In short, he seems now to have little in common with the Iron Maiden-loving (he says he still listens to them, but “I like Simon Mayo on Radio 2. I think he’s tremendous. We listen to him while we’re having our tea”) centre-half who once said that pulling on a Rangers shirt was “like being pumped full of cocaine”. “Did I really say that?” he says now. “I wouldn’t know because I’ve never been pumped full of cocaine. I’ve never touched the stuff.”

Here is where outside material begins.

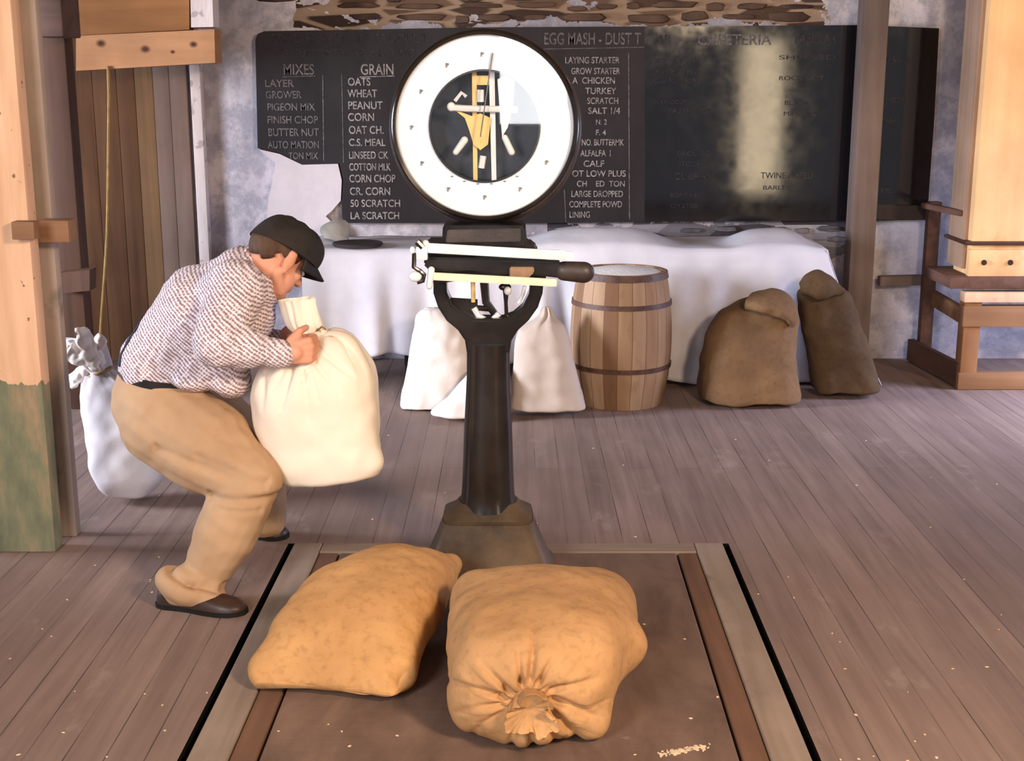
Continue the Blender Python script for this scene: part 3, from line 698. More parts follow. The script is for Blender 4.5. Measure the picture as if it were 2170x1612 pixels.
slab('beam_lever', [(902, 545), (1190, 553), (1190, 590), (1100, 580), (1040, 584), (1000, 572), (960, 576), (910, 574), (896, 560)], YN - .075, .03, M_iron, .006)
bm = bmesh.new(); c0, c1 = P(1182, 574, YN - .06), P(1252, 577, YN - .06)
t2 = bmesh.new(); capsule(t2, c0 + V((.02, 0, 0)), c1 - V((.022, 0, 0)), .030, .033, 20); 
for v in t2.verts: v.co.y = c0.y + (v.co.y - c0.y) * .8
join(bm, t2); link('lever_handle', bm, M_neck, sc)
slab('lever_clip', [(1080, 566), (1132, 566), (1132, 578), (1118, 590), (1080, 590)], YN - .09, .03, noisy('dull_brass', (120, 92, 66), (170, 136, 104), 14, rough=.4, spec=.5), .003)
# two graduated weighbeams with poises
YW = YN - .115
bm = bmesh.new(); beam(bm, P(906, 525, YW), P(1196, 541, YW), .012, .029, bevel=.002)
ellipsoid(bm, P(1190, 540, YW), ((.022, 0, 0), (0, .008, 0), (0, 0, .016))); beam(bm, P(1196, 541, YW), P(1216, 543, YW), .01, .026, bevel=.002); link('upper_weighbeam', bm, M_silver, sc)
bm = bmesh.new(); beam(bm, P(918, 585, YW), P(1180, 599, YW), .012, .023, bevel=.002); link('lower_weighbeam', bm, noisy('pale_brass_beam', (228, 216, 184), (246, 238, 212), 12, rough=.4, spec=.5), sc)
bm = bmesh.new(); box(bm, P(882, 551, YW - .012), P(906, 522, YW) + V((0, .02, 0)), bevel=.003); ellipsoid(bm, P(902, 516, YW), ((.011, 0, 0), (0, .011, 0), (0, 0, .011))); ellipsoid(bm, P(874, 530, YW), ((.008, 0, 0), (0, .008, 0), (0, 0, .012))); link('poise', bm, M_silver, sc)
bm = bmesh.new(); tube(bm, [P(884, 512, YW - .005), P(896, 524, YW - .005)], .011, 8); tube(bm, [P(878, 536, YW), P(877, 566, YW), P(890, 574, YW), P(899, 582, YW), P(896, 595, YW), P(884, 598, YW)], .007, 8); link('poise_hook', bm, M_iron, sc)
bm = bmesh.new(); ellipsoid(bm, P(880, 586, YW), ((.020, 0, 0), (0, .015, 0), (0, 0, .016))); capsule(bm, P(914, 572, YW), P(910, 606, YW), .011, .010, 10); link('poise', bm, M_silver, sc)
# dial head
YD = 4.06
dc = P(1027, 268, YD); ppm = 1.0 / (P(1028, 268, YD) - P(1027, 268, YD)).x
rp = lambda q: q / ppm
hd_ = thing_part = None
bm = bmesh.new(); lathe(bm, [(rp(120), .17), (rp(186), .165), (rp(198), .15), (rp(200), .05), (rp(201), .005), (rp(199), -.012), (rp(194), -.018), (rp(188.5), -.014), (rp(187.5), .0), (rp(187.5), .006)], dc, (0, 1, 0), 96, cap=False)
housing = link('dial_housing', bm, M_iron, sc, angle=50)
bm = bmesh.new(); lathe(bm, [(rp(198), .15), (rp(207), .135), (rp(210), .115), (rp(208), .098), (rp(199), .09)], dc + V((0, 0, -.010)), (0, 1, 0), 96, cap=False); link('rear_rim', bm, M_neck, housing, angle=60)
bm = bmesh.new(); lathe(bm, [(rp(188), .004), (rp(117), .004), (rp(116), .016), (rp(188), .018)], dc, (0, 1, 0), 96, cap=False)
for i in range(96):  # close the back of the ring
    pass
link('dial_face', bm, M_face, housing, angle=30)
bm = bmesh.new(); lathe(bm, [(rp(118), .016), (rp(118), .13), (.001, .135)], dc, (0, 1, 0), 64, cap=False); link('inner_drum', bm, M_inner, housing, angle=40)
bm = bmesh.new(); lathe(bm, [(rp(118.5), -.002), (rp(114.5), -.002), (rp(114.5), .012)], dc, (0, 1, 0), 64, cap=False); link('inner_ring', bm, M_iron, housing)
# small grey graduation figures around the ring (unreadable at this distance)
bm = bmesh.new()
def fig(px, py, w_, h_): 
    a = P(px, py, YD); beam(bm, a + V((-rp(w_), .001, 0)), a + V((rp(w_), .001, 0)), .002, rp(h_) * 2, bevel=0)
for px, py in ((1020, 115), (946, 138), (891, 194), (871, 270), (893, 346), (949, 401), (1026, 418), (1101, 401), (1157, 344)):
    fig(px, py, 1.6, 4.5); fig(px + 3, py - 2, 2.2, 2.0)
for a in range(60, 130, 12):
    x = 1027 + 138 * math.cos(R(a)); y = 268 + 122 * math.sin(R(a)); fig(x, y, 2.6, 1.3)
link('dial_figures', bm, M_mark, housing, smooth=False)
YM = YD + .05
def mech(name, fn, mat):
    bm = bmesh.new(); fn(bm); return link(name, bm, mat, housing)
Q = lambda px, py, dy=0: P(px, py, YM + dy)
mech('frame_strip', lambda b: prism(b, [Q(1000, 152), Q(1010, 152), Q(1012, 384), Q(1003, 384)], (0, .01, 0)), M_brass)
mech('frame_strip', lambda b: prism(b, [Q(1036, 150), Q(1048, 150), Q(1052, 384), Q(1042, 384)], (0, .01, 0)), M_silver)
mech('frame_strip', lambda b: prism(b, [Q(1010, 160), Q(1036, 160), Q(1036, 180), Q(1010, 180)], (0, .01, 0)), M_brass)
mech('cam_plate', lambda b: prism(b, [Q(962, 232, -.012), Q(985, 250, -.012), Q(994, 275, -.012), Q(1003, 305, -.012), Q(1018, 318, -.012), Q(1034, 306, -.012), Q(1040, 250, -.012), Q(1018, 240, -.012), Q(1000, 246, -.012)], (0, .008, 0)), M_brass)
mech('cross_arm', lambda b: (tube(b, [Q(953, 228, -.02), Q(990, 230, -.02), Q(1096, 232, -.02)], .010, 8), ellipsoid(b, Q(956, 226, -.02), ((.013, 0, 0), (0, .01, 0), (0, 0, .014))), tube(b, [Q(964, 214, -.01), Q(978, 196, -.01), Q(988, 205, -.01)], .006, 6)), M_silver)
mech('bracket', lambda b: prism(b, [Q(1054, 168, -.01), Q(1072, 160, -.01), Q(1090, 172, -.01), Q(1088, 216, -.01), Q(1076, 270, -.01), Q(1064, 290, -.01), Q(1058, 220, -.01)], (0, .008, 0)), M_silver)
mech('pendulum_weight', lambda b: capsule(b, Q(984, 297), Q(966, 322), .012, .010, 10), M_silver)
mech('pendulum_weight', lambda b: capsule(b, Q(1070, 292), Q(1084, 322), .010, .011, 10), M_silver)
mech('spindle_link', lambda b: (tube(b, [Q(1018, 190, -.005), Q(1018, 216, -.005)], .011, 8), tube(b, [Q(1024, 330, .0), Q(1020, 356, .0)], .01, 8)), M_silver)
bm = bmesh.new(); a, b = P(1044, 112, YD - .004), P(1034, 178, YD - .004); beam(bm, a, b, .003, .004, bevel=0); b2_ = P(1018, 290, YD - .004); tube(bm, [b, b2_], .0022, 6); link('indicator_hand', bm, plain('grey_hand', (120, 118, 118), .4), housing)
# cover glass: clear sheet with a mirror-like sheen
t = NT('cover_glass'); out = t.n['Material Output']; fr = t.new('ShaderNodeFresnel'); fr.inputs[0].default_value = 1.6
tr = t.new('ShaderNodeBsdfTransparent'); gl = t.new('ShaderNodeBsdfGlossy'); gl.inputs['Roughness'].default_value = .02
mx = t.new('ShaderNodeMixShader'); t.ln(t.math('MULTIPLY', fr.outputs[0], 1.6), mx.inputs[0]); t.ln(tr.outputs[0], mx.inputs[1]); t.ln(gl.outputs[0], mx.inputs[2]); t.ln(mx.outputs[0], out.inputs[0]); t.n.remove(t.b)
bm = bmesh.new(); lathe(bm, [(.001, -.009), (rp(187.5), -.009)], dc, (0, 1, 0), 64, cap=False); link('cover_glass', bm, t.m, housing)

# ================================================================== TABLE, CLOTH AND WHAT STANDS ON IT
YT0, YT1, ZT = 6.86, 7.40, .715
xt0, xt1 = P(640, 528, YT0).x, P(1752, 528, YT0).x
tb = thing('trestle_table', 'long wooden table hidden under the white cloth, its dark leg showing', 'table', ((xt0 + xt1) / 2, 7.0, 0))
M_tleg = plain('dark_table_leg', (38, 36, 44), .7)
bm = bmesh.new(); box(bm, (xt0 + .03, YT0 + .03, ZT - .04), (xt1 - .03, YT1, ZT - .012), bevel=.004); link('tabletop', bm, M_tleg, tb)
for x in (xt0 + .08, -.55, 1.45):
    for y in (YT0 + .07, YT1 - .06):
        bm = bmesh.new(); box(bm, (x - .025, y - .025, .001), (x + .025, y + .025, ZT - .041), bevel=.004); link('leg', bm, M_tleg, tb)
M_cloth = noisy('white_table_cloth', (196, 192, 200), (218, 214, 220), 3, rough=.9, bump=.25, bscale=14, bdist=.01)
def lumps(x, y):
    def bmp(cx, cy, sx, sy, h): return h * math.exp(-((x - cx) / sx) ** 4 - ((y - cy) / sy) ** 2)
    return bmp(.46, 7.10, .36, .22, .085) + bmp(1.38, 7.10, .2, .20, .08) + .006 * noise.noise(V((x * 5, y * 5, 0)))
bm = bmesh.new(); NX = 220; rows = []
hemk = [(-.1, .14), (.0, .15), (.06, .16), (.12, .17), (.2, .165), (.26, .15), (.32, .13), (.5, .10), (.7, .03), (.8, .012), (1.1, .012)]
for j in range(0, 46):
    row = []
    for i in range(NX + 1):
        f = i / NX; x = xt0 + (xt1 - xt0) * f
        if j <= 15:
            y = YT1 + .02 - (YT1 + .02 - YT0) * j / 15; z = ZT + lumps(x, y)
            if j == 15: z = ZT - .002 + lumps(x, y) * .8
        else:
            q = (j - 15) / 30
            hem = interp(hemk, f) + .012 * math.sin(f * 47)
            z = ZT - .01 - (ZT - .01 - hem) * q
            fold = .026 * math.sin(f * 46 + 1.9 * math.sin(f * 13)) + .012 * math.sin(f * 97 + 1) + .02 * noise.noise(V((x * 3, q * 1.5, 4)))
            # taut diagonal creases running up to the right corner
            dg = max(0, 1 - abs((f - .97) + q * .32) / .05) * .03 + max(0, 1 - abs((f - .90) + q * .36) / .04) * .022
            y = YT0 - .012 - (.045 * q ** .7) * 1 - fold * (q ** .8) - dg * q
            x += .015 * q * math.sin(f * 60) + (.30 * q ** 1.15 * ((f - .92) / .08) ** 1.6 if f > .92 else 0)
        row.append(bm.verts.new((x, y, z)))
    rows.append(row)
for a, b in zip(rows[:-1], rows[1:]):
    for i in range(NX): bm.faces.new((a[i], a[i + 1], b[i + 1], b[i]))
# right end: the cloth flares outwards to the floor
er = []
for j in range(0, 24):
    q = j / 23; row = []
    for i in range(0, 25):
        g = i / 24; y = YT0 - .012 - .03 * q + (YT1 - YT0) * g
        x = xt1 + .30 * q ** 1.15 * (1 - .85 * g) + .018 * q * math.sin(g * 17); z = (ZT + lumps(xt1, y)) * (1 - q) + .012 * q
        row.append(bm.verts.new((x, y - .06 * q * (1 - g), z)))
    er.append(row)
for a, b in zip(er[:-1], er[1:]):
    for i in range(24): bm.faces.new((a[i], a[i + 1], b[i + 1], b[i]))
o = link('tablecloth', bm, M_cloth, smooth=True, angle=75)
md = o.modifiers.new('thick', 'SOLIDIFY'); md.thickness = .004; md.offset = 1
tag(o, 'white cloth draped over the long table below the blackboard', 'tablecloth')
bm = bmesh.new(); c = P(748, 512, 7.0); rings = []
lathe(bm, [(.02, .0), (.125, .002), (.135, .012), (.13, .02), (.11, .012), (.02, .010)], V((c.x + .03, 6.95, ZT + .008)), (0, 0, 1), 36)
tag(link('tray', bm, plain('dark_tray_metal', (48, 40, 42), .5, .4)), 'dark flat tray lying on the left end of the cloth', 'tray')
bm = sack_bm([(0, P(706, 512, 7.12)), (.5, P(716, 492, 7.14)), (1, P(735, 474, 7.16))], [(0, .05, .05, 2), (.3, .085, .06, 2), (.7, .06, .05, 2), (1, .02, .02, 2)], (1, 0, 0), lump=.015, nr=24, nv=32, flatz=ZT + .006)
tag(link('cloth_bundle', bm, noisy('grey_green_cloth', (140, 136, 128), (172, 166, 158), 8, rough=.9)), 'crumpled grey bundle on the cloth behind the dark tray', 'bundle')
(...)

Butcher’s greatest successes as a manager have come at Motherwell, whom he guided through administration and to a League Cup final during four seasons in the early noughties, and at perennial underdogs Inverness Caledonian Thistle. Meanwhile, he failed at Coventry, Sunderland and, most recently, Hibernian. His CV suggests that he thrives when he should struggle and struggles when expected to thrive. This, if nothing else, should offer some encouragement to Newport supporters.
“I love the underdog mentality. I like to roll my sleeves up and get stuck in. I can’t do it physically now but I can do it in terms of the work rate and togetherness and how you bond as a team. I’m sort of suited to that role. I love that,” he says. “Motherwell were in administration when I was their manager and Inverness were relegated, so I think, ‘Yeah, here we go again.’ It’s the most enjoyable rollercoaster you’ll ever go on.
“As much as I don’t like being pigeon-holed as a warrior, I do like to lead a band of men. A gutsy, strong, determined gang that punches miles above its weight. Getting success against all the odds, that’s me. If we do well this year, it’ll be one of those. It’ll be my biggest achievement in football.”
With that England’s erstwhile blood-stained warrior is off, to fetch a plate of sandwiches for a local radio reporter.